* EXERCISE *
Copy out all of the data exactly as it appears.
--*--
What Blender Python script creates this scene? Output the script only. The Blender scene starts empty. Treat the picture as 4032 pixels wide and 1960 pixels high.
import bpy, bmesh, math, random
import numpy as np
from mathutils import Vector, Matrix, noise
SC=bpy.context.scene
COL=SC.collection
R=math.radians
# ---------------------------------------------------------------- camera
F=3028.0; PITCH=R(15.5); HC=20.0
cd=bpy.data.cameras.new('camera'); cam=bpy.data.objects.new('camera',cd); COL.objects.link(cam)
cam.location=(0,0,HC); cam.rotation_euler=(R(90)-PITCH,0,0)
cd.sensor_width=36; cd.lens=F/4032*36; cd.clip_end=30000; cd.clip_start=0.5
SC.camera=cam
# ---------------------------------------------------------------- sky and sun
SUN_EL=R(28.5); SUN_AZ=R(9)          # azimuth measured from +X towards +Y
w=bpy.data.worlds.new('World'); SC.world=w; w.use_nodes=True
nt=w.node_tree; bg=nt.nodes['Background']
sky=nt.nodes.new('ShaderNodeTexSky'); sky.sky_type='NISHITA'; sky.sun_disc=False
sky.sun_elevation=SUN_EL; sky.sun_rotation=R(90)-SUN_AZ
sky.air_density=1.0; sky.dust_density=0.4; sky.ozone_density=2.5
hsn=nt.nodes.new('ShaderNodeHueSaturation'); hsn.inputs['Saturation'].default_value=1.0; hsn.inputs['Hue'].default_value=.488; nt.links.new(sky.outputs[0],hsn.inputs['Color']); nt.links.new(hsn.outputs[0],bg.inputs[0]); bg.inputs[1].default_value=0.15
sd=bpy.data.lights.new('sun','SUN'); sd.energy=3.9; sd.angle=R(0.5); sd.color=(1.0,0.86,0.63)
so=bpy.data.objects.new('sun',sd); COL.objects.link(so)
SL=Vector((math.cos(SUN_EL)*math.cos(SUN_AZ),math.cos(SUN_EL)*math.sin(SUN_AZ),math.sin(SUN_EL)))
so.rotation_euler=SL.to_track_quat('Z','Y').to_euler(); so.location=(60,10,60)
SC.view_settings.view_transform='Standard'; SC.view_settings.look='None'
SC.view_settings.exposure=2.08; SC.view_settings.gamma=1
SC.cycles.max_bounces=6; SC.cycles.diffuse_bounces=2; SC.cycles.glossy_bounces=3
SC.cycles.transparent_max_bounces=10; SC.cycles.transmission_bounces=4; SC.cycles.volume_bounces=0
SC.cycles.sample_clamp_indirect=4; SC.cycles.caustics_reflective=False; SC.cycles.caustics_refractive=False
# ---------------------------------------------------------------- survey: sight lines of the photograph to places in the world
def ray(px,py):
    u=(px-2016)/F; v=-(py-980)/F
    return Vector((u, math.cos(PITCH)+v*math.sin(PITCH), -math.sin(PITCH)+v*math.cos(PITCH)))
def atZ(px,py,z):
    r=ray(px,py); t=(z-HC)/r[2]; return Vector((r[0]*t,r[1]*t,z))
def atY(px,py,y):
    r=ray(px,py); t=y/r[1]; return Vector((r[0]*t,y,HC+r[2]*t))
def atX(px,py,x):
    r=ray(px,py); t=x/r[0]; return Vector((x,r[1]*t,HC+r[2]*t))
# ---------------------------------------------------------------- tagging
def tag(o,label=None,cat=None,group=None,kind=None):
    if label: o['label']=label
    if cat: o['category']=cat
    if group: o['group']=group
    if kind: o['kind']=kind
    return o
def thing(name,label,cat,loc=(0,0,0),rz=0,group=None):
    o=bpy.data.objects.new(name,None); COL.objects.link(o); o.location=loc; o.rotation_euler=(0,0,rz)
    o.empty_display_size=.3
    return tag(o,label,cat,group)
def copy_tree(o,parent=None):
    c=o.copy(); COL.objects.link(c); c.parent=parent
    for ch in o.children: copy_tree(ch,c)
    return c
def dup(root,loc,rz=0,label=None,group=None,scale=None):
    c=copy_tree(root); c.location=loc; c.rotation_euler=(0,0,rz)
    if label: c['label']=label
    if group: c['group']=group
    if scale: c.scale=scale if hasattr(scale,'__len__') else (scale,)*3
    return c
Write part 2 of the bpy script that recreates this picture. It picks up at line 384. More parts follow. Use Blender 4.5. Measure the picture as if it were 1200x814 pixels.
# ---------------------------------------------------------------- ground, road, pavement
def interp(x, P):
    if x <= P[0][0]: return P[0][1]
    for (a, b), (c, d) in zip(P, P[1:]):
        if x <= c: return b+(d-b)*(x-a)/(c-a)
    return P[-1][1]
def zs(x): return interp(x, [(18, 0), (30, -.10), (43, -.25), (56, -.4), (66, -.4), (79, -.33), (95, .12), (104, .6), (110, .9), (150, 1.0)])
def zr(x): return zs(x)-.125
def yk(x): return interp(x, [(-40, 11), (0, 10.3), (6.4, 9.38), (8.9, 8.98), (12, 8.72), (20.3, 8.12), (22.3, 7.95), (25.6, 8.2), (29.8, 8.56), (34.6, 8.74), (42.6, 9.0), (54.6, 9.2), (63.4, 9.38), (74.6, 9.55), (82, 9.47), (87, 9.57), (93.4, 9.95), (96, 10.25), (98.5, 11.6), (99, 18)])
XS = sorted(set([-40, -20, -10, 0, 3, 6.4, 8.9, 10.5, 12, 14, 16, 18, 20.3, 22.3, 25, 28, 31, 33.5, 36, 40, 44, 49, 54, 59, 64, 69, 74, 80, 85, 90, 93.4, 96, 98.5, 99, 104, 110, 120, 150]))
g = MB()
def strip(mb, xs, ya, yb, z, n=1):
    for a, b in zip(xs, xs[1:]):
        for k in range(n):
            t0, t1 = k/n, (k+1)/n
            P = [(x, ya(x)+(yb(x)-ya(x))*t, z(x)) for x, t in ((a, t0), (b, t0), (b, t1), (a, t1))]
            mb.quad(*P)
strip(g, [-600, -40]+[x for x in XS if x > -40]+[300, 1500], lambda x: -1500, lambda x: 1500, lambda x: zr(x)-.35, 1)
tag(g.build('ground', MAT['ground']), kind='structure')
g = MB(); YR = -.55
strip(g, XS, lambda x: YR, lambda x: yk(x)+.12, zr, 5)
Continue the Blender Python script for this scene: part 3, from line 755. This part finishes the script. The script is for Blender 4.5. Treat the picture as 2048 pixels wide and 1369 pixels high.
--*--
* SOLUTION *
What Blender Python script creates this scene? Output the script only. The Blender scene starts empty. Treat the picture as 4032 pixels wide and 1960 pixels high.
import bpy, bmesh, math, random
import numpy as np
from mathutils import Vector, Matrix, noise
SC=bpy.context.scene
COL=SC.collection
R=math.radians
# ---------------------------------------------------------------- camera
F=3028.0; PITCH=R(15.5); HC=20.0
cd=bpy.data.cameras.new('camera'); cam=bpy.data.objects.new('camera',cd); COL.objects.link(cam)
cam.location=(0,0,HC); cam.rotation_euler=(R(90)-PITCH,0,0)
cd.sensor_width=36; cd.lens=F/4032*36; cd.clip_end=30000; cd.clip_start=0.5
SC.camera=cam
# ---------------------------------------------------------------- sky and sun
SUN_EL=R(28.5); SUN_AZ=R(9)          # azimuth measured from +X towards +Y
w=bpy.data.worlds.new('World'); SC.world=w; w.use_nodes=True
nt=w.node_tree; bg=nt.nodes['Background']
sky=nt.nodes.new('ShaderNodeTexSky'); sky.sky_type='NISHITA'; sky.sun_disc=False
sky.sun_elevation=SUN_EL; sky.sun_rotation=R(90)-SUN_AZ
sky.air_density=1.0; sky.dust_density=0.4; sky.ozone_density=2.5
hsn=nt.nodes.new('ShaderNodeHueSaturation'); hsn.inputs['Saturation'].default_value=1.0; hsn.inputs['Hue'].default_value=.488; nt.links.new(sky.outputs[0],hsn.inputs['Color']); nt.links.new(hsn.outputs[0],bg.inputs[0]); bg.inputs[1].default_value=0.15
sd=bpy.data.lights.new('sun','SUN'); sd.energy=3.9; sd.angle=R(0.5); sd.color=(1.0,0.86,0.63)
so=bpy.data.objects.new('sun',sd); COL.objects.link(so)
SL=Vector((math.cos(SUN_EL)*math.cos(SUN_AZ),math.cos(SUN_EL)*math.sin(SUN_AZ),math.sin(SUN_EL)))
so.rotation_euler=SL.to_track_quat('Z','Y').to_euler(); so.location=(60,10,60)
SC.view_settings.view_transform='Standard'; SC.view_settings.look='None'
SC.view_settings.exposure=2.08; SC.view_settings.gamma=1
SC.cycles.max_bounces=6; SC.cycles.diffuse_bounces=2; SC.cycles.glossy_bounces=3
SC.cycles.transparent_max_bounces=10; SC.cycles.transmission_bounces=4; SC.cycles.volume_bounces=0
SC.cycles.sample_clamp_indirect=4; SC.cycles.caustics_reflective=False; SC.cycles.caustics_refractive=False
# ---------------------------------------------------------------- survey: sight lines of the photograph to places in the world
def ray(px,py):
    u=(px-2016)/F; v=-(py-980)/F
    return Vector((u, math.cos(PITCH)+v*math.sin(PITCH), -math.sin(PITCH)+v*math.cos(PITCH)))
def atZ(px,py,z):
    r=ray(px,py); t=(z-HC)/r[2]; return Vector((r[0]*t,r[1]*t,z))
def atY(px,py,y):
    r=ray(px,py); t=y/r[1]; return Vector((r[0]*t,y,HC+r[2]*t))
def atX(px,py,x):
    r=ray(px,py); t=x/r[0]; return Vector((x,r[1]*t,HC+r[2]*t))
# ---------------------------------------------------------------- tagging
def tag(o,label=None,cat=None,group=None,kind=None):
    if label: o['label']=label
    if cat: o['category']=cat
    if group: o['group']=group
    if kind: o['kind']=kind
    return o
def thing(name,label,cat,loc=(0,0,0),rz=0,group=None):
    o=bpy.data.objects.new(name,None); COL.objects.link(o); o.location=loc; o.rotation_euler=(0,0,rz)
    o.empty_display_size=.3
    return tag(o,label,cat,group)
def copy_tree(o,parent=None):
    c=o.copy(); COL.objects.link(c); c.parent=parent
    for ch in o.children: copy_tree(ch,c)
    return c
def dup(root,loc,rz=0,label=None,group=None,scale=None):
    c=copy_tree(root); c.location=loc; c.rotation_euler=(0,0,rz)
    if label: c['label']=label
    if group: c['group']=group
    if scale: c.scale=scale if hasattr(scale,'__len__') else (scale,)*3
    return c
Write part 2 of the bpy script that recreates this picture. It picks up at line 384. More parts follow. Use Blender 4.5. Measure the picture as if it were 1200x814 pixels.
# ---------------------------------------------------------------- ground, road, pavement
def interp(x, P):
    if x <= P[0][0]: return P[0][1]
    for (a, b), (c, d) in zip(P, P[1:]):
        if x <= c: return b+(d-b)*(x-a)/(c-a)
    return P[-1][1]
def zs(x): return interp(x, [(18, 0), (30, -.10), (43, -.25), (56, -.4), (66, -.4), (79, -.33), (95, .12), (104, .6), (110, .9), (150, 1.0)])
def zr(x): return zs(x)-.125
def yk(x): return interp(x, [(-40, 11), (0, 10.3), (6.4, 9.38), (8.9, 8.98), (12, 8.72), (20.3, 8.12), (22.3, 7.95), (25.6, 8.2), (29.8, 8.56), (34.6, 8.74), (42.6, 9.0), (54.6, 9.2), (63.4, 9.38), (74.6, 9.55), (82, 9.47), (87, 9.57), (93.4, 9.95), (96, 10.25), (98.5, 11.6), (99, 18)])
XS = sorted(set([-40, -20, -10, 0, 3, 6.4, 8.9, 10.5, 12, 14, 16, 18, 20.3, 22.3, 25, 28, 31, 33.5, 36, 40, 44, 49, 54, 59, 64, 69, 74, 80, 85, 90, 93.4, 96, 98.5, 99, 104, 110, 120, 150]))
g = MB()
def strip(mb, xs, ya, yb, z, n=1):
    for a, b in zip(xs, xs[1:]):
        for k in range(n):
            t0, t1 = k/n, (k+1)/n
            P = [(x, ya(x)+(yb(x)-ya(x))*t, z(x)) for x, t in ((a, t0), (b, t0), (b, t1), (a, t1))]
            mb.quad(*P)
strip(g, [-600, -40]+[x for x in XS if x > -40]+[300, 1500], lambda x: -1500, lambda x: 1500, lambda x: zr(x)-.35, 1)
tag(g.build('ground', MAT['ground']), kind='structure')
g = MB(); YR = -.55
strip(g, XS, lambda x: YR, lambda x: yk(x)+.12, zr, 5)
Continue the Blender Python script for this scene: part 3, from line 755. This part finishes the script. The script is for Blender 4.5. Treat the picture as 2048 pixels wide and 1369 pixels high.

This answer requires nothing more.